At levels as high as 550ppm, the world would warm by 6C, the paper finds. Previous
estimates had suggested warming would be just 3C at that point.
Hansen has long been a prominent figure in climate change science. He was one
of the first to bring the crisis to the world's attention in testimony to Congress
in the 1980s.
But his relationship with the Bush administration has been frosty. In 2005
he accused the White House and Nasa of trying to censor him. He has steadily
revised his analysis of the scale of the global warming and was himself one
of the architects of a 450ppm target. But he told the Guardian: "I realise
that was too high."
The fundamental reason for his reassessment was what he calls "slow feedback"
mechanisms which are only now becoming fully understood. They amplify the rise
in temperature caused by increasing the concentration of greenhouse gases. Ice
and snow reflect sunlight but when they melt, they leave exposed ground which
absorbs more heat.
As ice sheets recede, the warming effect is compounded. Satellite technology
available over the past three years has shown that the ice sheets are melting
much faster than expected, with Greenland and west Antarctica both losing mass.
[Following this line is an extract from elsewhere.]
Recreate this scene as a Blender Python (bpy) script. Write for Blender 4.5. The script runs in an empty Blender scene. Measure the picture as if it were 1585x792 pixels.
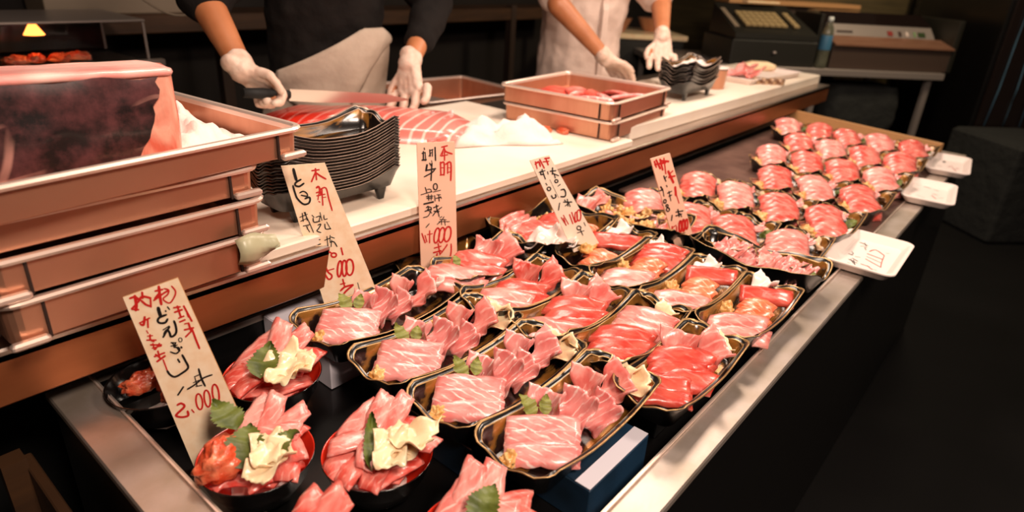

Hansen said that he now regards as "implausible" the view of many
climate scientists that the shrinking of the ice sheets would take thousands
of years. "If we follow business as usual I can't see how west Antarctica
could survive a century. We are talking about a sea-level rise of at least a
couple of metres this century."
The revised target is likely to prompt criticism that he is setting the bar
unrealistically high. With the US administration still acting as a drag on international
efforts, climate campaigners are struggling even to get a 450ppm target to stick.
Hansen said his findings were not a recipe for despair. The good news, he said,
is that reserves of fossil fuels have been exaggerated, so an alternative source
of energy will have to be rapidly put in place in any case. Other measure could
include a moratorium on coal power stations which would bring the C02 levels
to below 400ppm.
Hansen's revised position will pile yet further pressure on Britain over plans
to build a new generation of coal power stations. Last year he wrote to Gordon
Brown urging him to block the first such power station; the Royal Society has
made similar suggestions to the government.